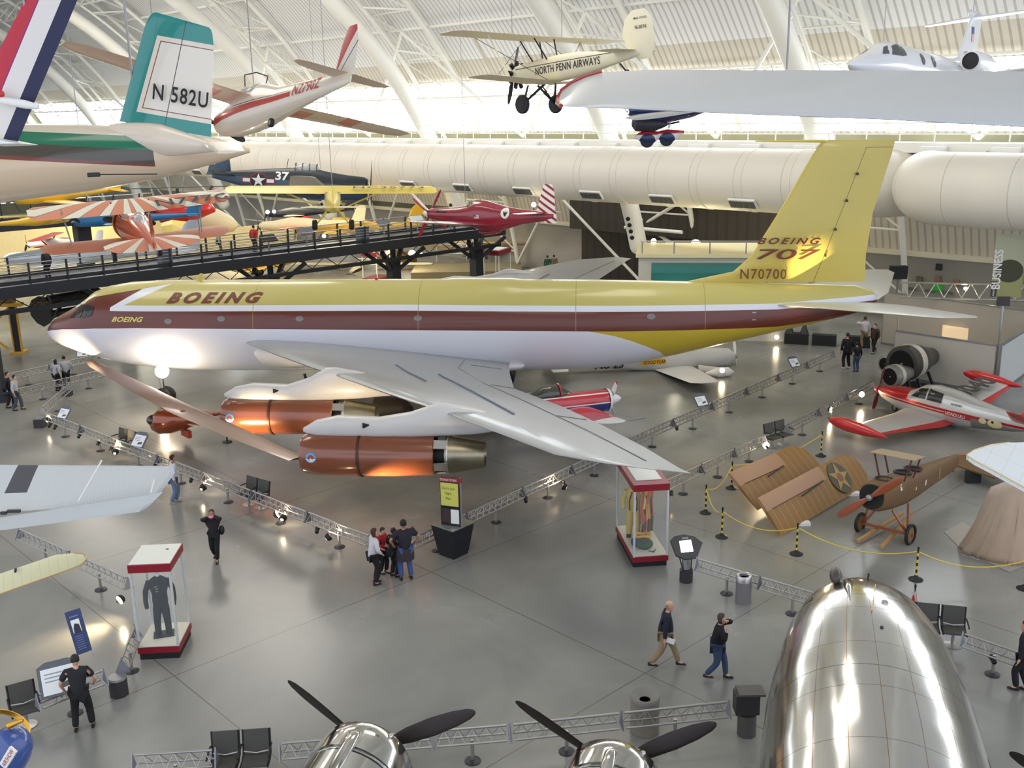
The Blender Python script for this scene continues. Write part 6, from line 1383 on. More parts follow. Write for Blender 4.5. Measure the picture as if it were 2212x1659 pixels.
for k in range(25): u=k/24; pts.append((u*.5-.25+.0,.9*u+.05*math.sin(u*26)))
m2=MB(); m2.skin([[V((a+.03*math.sin(z_*5),b-.45,z_)) for a,b in pts]+[V((a+.03*math.sin(z_*5)+.01,b-.44,z_)) for a,b in reversed(pts)] for z_ in (.0,.5,1.0,1.5,1.9)])
m2.build('cloth',pat('orange_print',lambda x,y,z:[(None,(196,96,40)),(((y*9+z*2).sin()>.3),(214,150,50)),(((y*13-z*3).sin()>.6),(90,70,40)),((z<.5),(96,70,46))],.6,noise=.25),t,60)
t=thing('flight_gear_pile','heap of dark green, blue and yellow survival gear in the red topped case','gear',inr(c2o,.11,.48,.62,.36),0)
MB().ball((0,0,.13),(.27,.3,.15),18,8).build('green_pack',mat('dark_green_pack',(52,78,54),.7,noise=.2,nscale=8),t,60); MB().ball((-.26,.12,.13),(.12,.18,.13)).build('blue_pack',mat('blue_pack',(44,60,110),.6),t,60)
MB().path([(.22*math.cos(a),.30+.16*math.sin(a),.26+.03*math.sin(3*a)) for a in [2*math.pi*k/18 for k in range(19)]],.05,8).build('yellow_ring_float',mat('float_yellow',(214,160,40),.45),t,60)
MB().box((-.03,-.18,.27),(.07,.05,.04)).build('red_tab',CR_,t); MB().tube((.05,.1,.2),(.12,.3,.75),.02,n=6).build('wooden_handle',wod,t)
MB().path([(.1,-.3,.02),(.25,-.36,.02),(.32,-.2,.03),(.2,-.42,.02)],.012,5).build('cord',BLK,t)
# donation kiosk
ko=(gz(947,1198)+gz(1015,1188))/2; kz=math.radians(-8)
t=thing('donation_box','dark tapered collection box with a steel top and a tall yellow sign','donation box',V((-1.88,28.85,0)),-.72)
db=mat('dark_navy_panel',(24,28,34),.4); MB().box((0,0,.06),(.62,.62,.12)).build('plinth',BLK,t)
m2=MB(); m2.skin([[V((s*.33,u*.33,.1)) for s,u in ((-1,-1),(1,-1),(1,1),(-1,1))],[V((s*.46,u*.46,.98)) for s,u in ((-1,-1),(1,-1),(1,1),(-1,1))]]); m2.build('box_body',db,t)
MB().box((0,0,1.0),(.92,.92,.04)).build('steel_top',mat('top_steel',(170,170,160),.25,.6),t); MB().box((-.1,-.25,1.03),(.16,.03,.01)).build('slot',BLK,t)
sg=thing('x','x','x') if 0 else None
Rz=M.Rotation(.72-.35,3,'Z')
def sb(name,x,z,w_,h,m,dy=0,par=t):
    c=Rz@V((x,dy,0)); return MB().box((c.x+.12,c.y-.18,z),(w_,.04,h),Rz).build(name,m,par)
pc=Rz@V((.345,0,0)); MB().tube((pc.x+.12,pc.y-.18,.98),(pc.x+.12,pc.y-.18,2.56),.03,n=8).build('sign_pole',GREY,t)
s=sb('sign_frame',0,1.78,.62,1.55,db); sb('yellow_sheet',0,2.02,.56,.72,mat('sign_yellow',(206,204,96),.5),-.03,s); sb('header',.03,2.48,.72,.14,mat('sign_red',(140,36,40),.5),-.02,s); sb('photo_sheet',-.14,1.35,.26,.44,mat('sign_photo',(64,50,50),.5),-.03,s); sb('white_sheet',.15,1.33,.26,.44,WHITE,-.03,s)
def st(body,x,z,h_,m): 
    u=Rz@V((1,0,0)); o=Rz@V((x,-.055,0)); o=V((o.x+.12,o.y-.18,z)); text('lettering',body,m,s,lambda a,b:o+u*a+V((0,0,b)),h_,.9,0,0,.004,align='LEFT')
st('DONATIONS',-.29,2.45,.07,WHITE); dg_=mat('olive_text',(110,120,50),.6); st('Don\'t Just',-.24,2.18,.08,dg_); st('Flight',-.15,2.02,.08,dg_); st('Plan',-.12,1.86,.08,dg_)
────
**Instruction:**
Transcribe the listing in full and omit the pictures.

**Exercise response:**
The Blender Python script for this scene continues. Write part 6, from line 1383 on. More parts follow. Write for Blender 4.5. Measure the picture as if it were 2212x1659 pixels.
for k in range(25): u=k/24; pts.append((u*.5-.25+.0,.9*u+.05*math.sin(u*26)))
m2=MB(); m2.skin([[V((a+.03*math.sin(z_*5),b-.45,z_)) for a,b in pts]+[V((a+.03*math.sin(z_*5)+.01,b-.44,z_)) for a,b in reversed(pts)] for z_ in (.0,.5,1.0,1.5,1.9)])
m2.build('cloth',pat('orange_print',lambda x,y,z:[(None,(196,96,40)),(((y*9+z*2).sin()>.3),(214,150,50)),(((y*13-z*3).sin()>.6),(90,70,40)),((z<.5),(96,70,46))],.6,noise=.25),t,60)
t=thing('flight_gear_pile','heap of dark green, blue and yellow survival gear in the red topped case','gear',inr(c2o,.11,.48,.62,.36),0)
MB().ball((0,0,.13),(.27,.3,.15),18,8).build('green_pack',mat('dark_green_pack',(52,78,54),.7,noise=.2,nscale=8),t,60); MB().ball((-.26,.12,.13),(.12,.18,.13)).build('blue_pack',mat('blue_pack',(44,60,110),.6),t,60)
MB().path([(.22*math.cos(a),.30+.16*math.sin(a),.26+.03*math.sin(3*a)) for a in [2*math.pi*k/18 for k in range(19)]],.05,8).build('yellow_ring_float',mat('float_yellow',(214,160,40),.45),t,60)
MB().box((-.03,-.18,.27),(.07,.05,.04)).build('red_tab',CR_,t); MB().tube((.05,.1,.2),(.12,.3,.75),.02,n=6).build('wooden_handle',wod,t)
MB().path([(.1,-.3,.02),(.25,-.36,.02),(.32,-.2,.03),(.2,-.42,.02)],.012,5).build('cord',BLK,t)
# donation kiosk
ko=(gz(947,1198)+gz(1015,1188))/2; kz=math.radians(-8)
t=thing('donation_box','dark tapered collection box with a steel top and a tall yellow sign','donation box',V((-1.88,28.85,0)),-.72)
db=mat('dark_navy_panel',(24,28,34),.4); MB().box((0,0,.06),(.62,.62,.12)).build('plinth',BLK,t)
m2=MB(); m2.skin([[V((s*.33,u*.33,.1)) for s,u in ((-1,-1),(1,-1),(1,1),(-1,1))],[V((s*.46,u*.46,.98)) for s,u in ((-1,-1),(1,-1),(1,1),(-1,1))]]); m2.build('box_body',db,t)
MB().box((0,0,1.0),(.92,.92,.04)).build('steel_top',mat('top_steel',(170,170,160),.25,.6),t); MB().box((-.1,-.25,1.03),(.16,.03,.01)).build('slot',BLK,t)
sg=thing('x','x','x') if 0 else None
Rz=M.Rotation(.72-.35,3,'Z')
def sb(name,x,z,w_,h,m,dy=0,par=t):
    c=Rz@V((x,dy,0)); return MB().box((c.x+.12,c.y-.18,z),(w_,.04,h),Rz).build(name,m,par)
pc=Rz@V((.345,0,0)); MB().tube((pc.x+.12,pc.y-.18,.98),(pc.x+.12,pc.y-.18,2.56),.03,n=8).build('sign_pole',GREY,t)
s=sb('sign_frame',0,1.78,.62,1.55,db); sb('yellow_sheet',0,2.02,.56,.72,mat('sign_yellow',(206,204,96),.5),-.03,s); sb('header',.03,2.48,.72,.14,mat('sign_red',(140,36,40),.5),-.02,s); sb('photo_sheet',-.14,1.35,.26,.44,mat('sign_photo',(64,50,50),.5),-.03,s); sb('white_sheet',.15,1.33,.26,.44,WHITE,-.03,s)
def st(body,x,z,h_,m): 
    u=Rz@V((1,0,0)); o=Rz@V((x,-.055,0)); o=V((o.x+.12,o.y-.18,z)); text('lettering',body,m,s,lambda a,b:o+u*a+V((0,0,b)),h_,.9,0,0,.004,align='LEFT')
st('DONATIONS',-.29,2.45,.07,WHITE); dg_=mat('olive_text',(110,120,50),.6); st('Don\'t Just',-.24,2.18,.08,dg_); st('Flight',-.15,2.02,.08,dg_); st('Plan',-.12,1.86,.08,dg_)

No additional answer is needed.